Paradise Lost complements current explorations on the region, from the 2013 Singapore Biennale to the 2014 Art Stage Singapore art fair, bringing to the fore a perspective of Asia and its colonial history as perceived from near and afar. The exhibition investigates fictions of Asia by complicating them with more fictionalities. While Trinh T. Minh-ha articulates a cinematic dialectic, Fiona Tan and Zarina Bhimji work through an immersive visual language. Wrapped up in allegory and fiction, each work maintains a tight connection with the artists’ personal experiences of navigating cultural identity and homeland, migration and crossing borders.

A series of talks, reading groups and workshops will further explore the conceptual framework of the exhibition.

Paradise Lost will also serve as a catalyst for a long-term collaborative research project that will investigate the asynchronisities of diasporic spaces connected to the political and economical histories of migration along old and new trade routes. 

CCA Singapore

CCA – NTU Centre for Contemporary Art, Singapore 

The Centre for Contemporary Art (CCA) is the national art centre of Nanyang Technological University, with support from the Economic Development Board, Singapore. Located in Gillman Barracks alongside a cluster of international galleries, the CCA takes a holistic approach towards art and culture, intertwining its various platforms: exhibitions, public programmes, research and residencies.
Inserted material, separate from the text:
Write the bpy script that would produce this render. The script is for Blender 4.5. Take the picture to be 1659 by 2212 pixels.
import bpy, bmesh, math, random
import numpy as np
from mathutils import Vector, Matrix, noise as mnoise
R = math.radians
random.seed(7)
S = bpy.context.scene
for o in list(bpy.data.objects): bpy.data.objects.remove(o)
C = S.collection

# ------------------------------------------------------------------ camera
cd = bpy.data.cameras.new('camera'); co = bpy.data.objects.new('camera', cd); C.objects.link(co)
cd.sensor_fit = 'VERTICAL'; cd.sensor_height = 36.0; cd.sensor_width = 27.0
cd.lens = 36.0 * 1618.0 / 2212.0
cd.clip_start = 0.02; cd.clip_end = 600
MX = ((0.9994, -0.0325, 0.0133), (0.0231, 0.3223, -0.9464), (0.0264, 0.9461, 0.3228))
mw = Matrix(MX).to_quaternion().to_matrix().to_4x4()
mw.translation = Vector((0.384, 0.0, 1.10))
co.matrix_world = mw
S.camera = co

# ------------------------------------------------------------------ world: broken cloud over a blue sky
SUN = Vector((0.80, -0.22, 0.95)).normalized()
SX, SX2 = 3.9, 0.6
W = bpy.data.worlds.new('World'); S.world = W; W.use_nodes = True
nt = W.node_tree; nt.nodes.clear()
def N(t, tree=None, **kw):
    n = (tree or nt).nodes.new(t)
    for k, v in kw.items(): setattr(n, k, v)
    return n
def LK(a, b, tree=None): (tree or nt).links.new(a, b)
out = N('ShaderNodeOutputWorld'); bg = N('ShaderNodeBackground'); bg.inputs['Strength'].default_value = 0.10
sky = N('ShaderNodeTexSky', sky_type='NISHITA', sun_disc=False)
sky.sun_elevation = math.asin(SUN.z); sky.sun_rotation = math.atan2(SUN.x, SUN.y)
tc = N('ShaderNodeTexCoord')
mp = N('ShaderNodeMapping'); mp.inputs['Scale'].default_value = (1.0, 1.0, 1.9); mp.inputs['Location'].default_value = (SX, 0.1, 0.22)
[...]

Under the leadership of CCA Founding Director, Ute Meta Bauer the centre officially opened in October 2013 with Free Jazz, an open-format series that brought together cultural producers such as Lee Wen, Lucy Davis, Grieve Perspective, OffCuff, Cosmin Costinas, Ade Darmawan, Mark Nash, Zai Kuning, Bige Örer, Geert Lovink, Nikos Papastergiadis, Bani Haykal, Ila and Syv Bruzeau, to imagine and envision the potentials of this new institution.